We also heard about the large, flightless, southern cassowary which has been called “the most dangerous bird on earth” thanks to its impressive raptor claws. We even thought at one point that we caught sight of one lurking in the undergrowth…ah, no, that would be a homely, scruffy, bush turkey!! The cassowary has the oddest looking small helmet-like growth on the top of its head plus a bright blue neck and orange wattle. We only saw them in the wildlife parks we visited.



The town of Kuranda has been a tourist destination for over 100 years following a brief gold rush. We shopped a bit, found a lunch spot, and then did a two mile walk through the lush forest from town, along the river (we were warned not to stand on the river bank due to the possibility of crocs), and over to the railway station.
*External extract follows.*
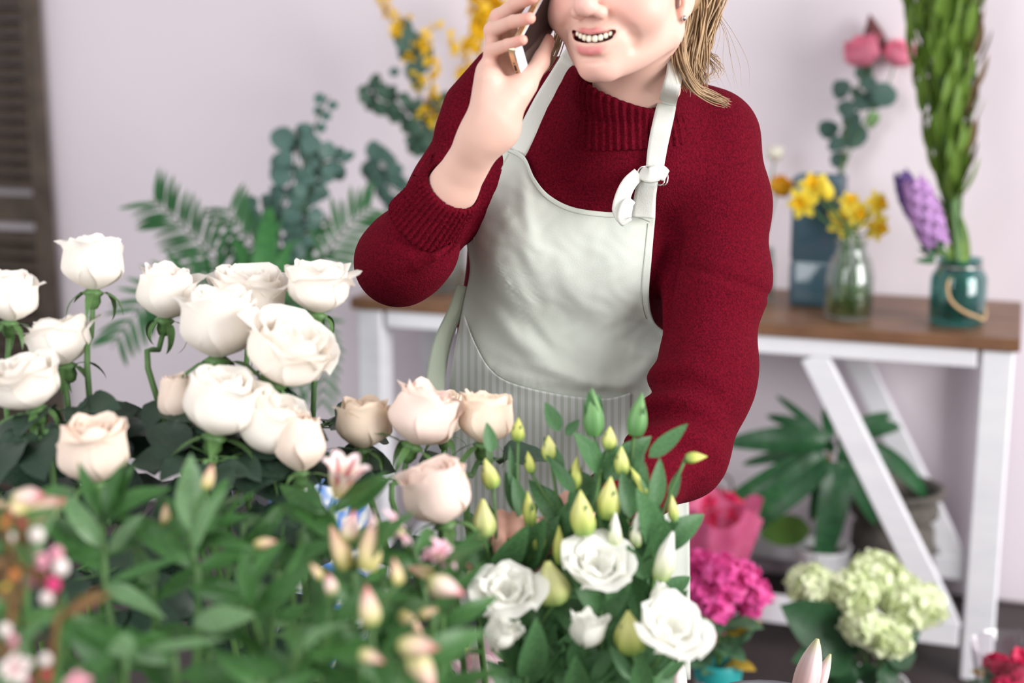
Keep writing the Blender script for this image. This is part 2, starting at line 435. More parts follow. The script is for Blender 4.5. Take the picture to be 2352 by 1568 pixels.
def f_hand(p):
    d = chain(p, [EL, P(1040, 432, 1.632), P(1110, 315, 1.582)], [.036, .0275, .0235], .01)
    d = smin(d, seg(p, P(1096, 322, 1.583), P(1152, 300, 1.577), .0185, .0175), .02)
    palm = [(P(1118, 292, 1.574), FI[3][0], .0185, .0125), (P(1124, 292, 1.577), FI[2][0], .0180, .0125),
            (P(1140, 288, 1.580), FI[1][0], .0170, .0125), (P(1150, 280, 1.582), FI[0][0], .0165, .0125)]
    h = None
    for a, b, ra, rb in palm:
        e = seg(p, a, b, ra, rb); h = e if h is None else smin(h, e, .012)
    h = smin(h, seg(p, P(1120, 270, 1.566), P(1124, 185, 1.556), .016, .013), .016)
    th = chain(p, TH1, [.0190, .0130, .0110, .0082], .006)
    h = smin(h, th, .014)
    h = smin(h, seg(p, P(1140, 262, 1.562), P(1184, 214, 1.560), .0175, .012), .018)
    d = smin(d, h, .018)
    for j, r in zip(FI, FR):
        e = chain(p, j, r, .002)
        e = smin(e, ell(p, j[1], (r[1] * 1.08,) * 3), .004)
        d = smin(d, e, .0045)
    return d
hp_ = np.array(sum(FI, []) + TH1 + [EL]); av, af = surf(f_hand, hp_.min(0) - .045, hp_.max(0) + .045, 0.0016)
ac = np.tile(skin_c, (len(av), 1))
for j in FI + [TH1]:
    for q, w, s in ((j[3], .75, .011), (j[2], .3, .012), (j[1], .35, .012)):
        ac = mixc(ac, (232, 150, 136), w * np.exp(-((av - q) ** 2).sum(1) / s ** 2))
ac = mixc(ac, (232, 178, 164), .4 * np.exp(-((av - P(1150, 205, 1.55)) ** 2).sum(1) / .03 ** 2))
# the other hand, among the stems
w2 = P(1322, 1178, 1.495)
F2 = [PX((1238, 1222, 1.470), (1190, 1186, 1.432), (1183, 1228, 1.412), (1181, 1266, 1.408)),
      PX((1230, 1246, 1.474), (1151, 1188, 1.428), (1146, 1244, 1.405), (1151, 1304, 1.402)),
      PX((1222, 1272, 1.476), (1118, 1226, 1.425), (1092, 1262, 1.405), (1080, 1296, 1.402)),
      PX((1216, 1298, 1.478), (1120, 1284, 1.430), (1084, 1320, 1.412), (1066, 1344, 1.408))]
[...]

Here we caught the train for the scenic 1.5 hour trip back to Cairns. We were closely seated on benches four across with another four facing us. The family of four facing us included a very large woman, her husband, and two children one of whom was wailing inconsolably. This was going to be a long trip…however, much to our relief, the rail hostess invited them to move to an empty car and offered us a chance to move also. We hotfooted it off to another empty car with window seats available. Whew!



The ride down was scenic in spots but also included 15 tunnels of various lengths. We were just as happy to get off the train, onto a bus, and finally back to our car. Since our time in Cairns was short, we drove into town and looked around briefly. We ate gelato on the beach, saw some fruit bats, stopped into a visitor information center, and went to see a Catholic church famous for its modern stained glass windows telling the story of Creation. The windows were gorgeous! We loved that the created animals included kangaroos and cassowaries and koalas. Back to Lillybank and a walk down the road to an Indian restaurant for dinner.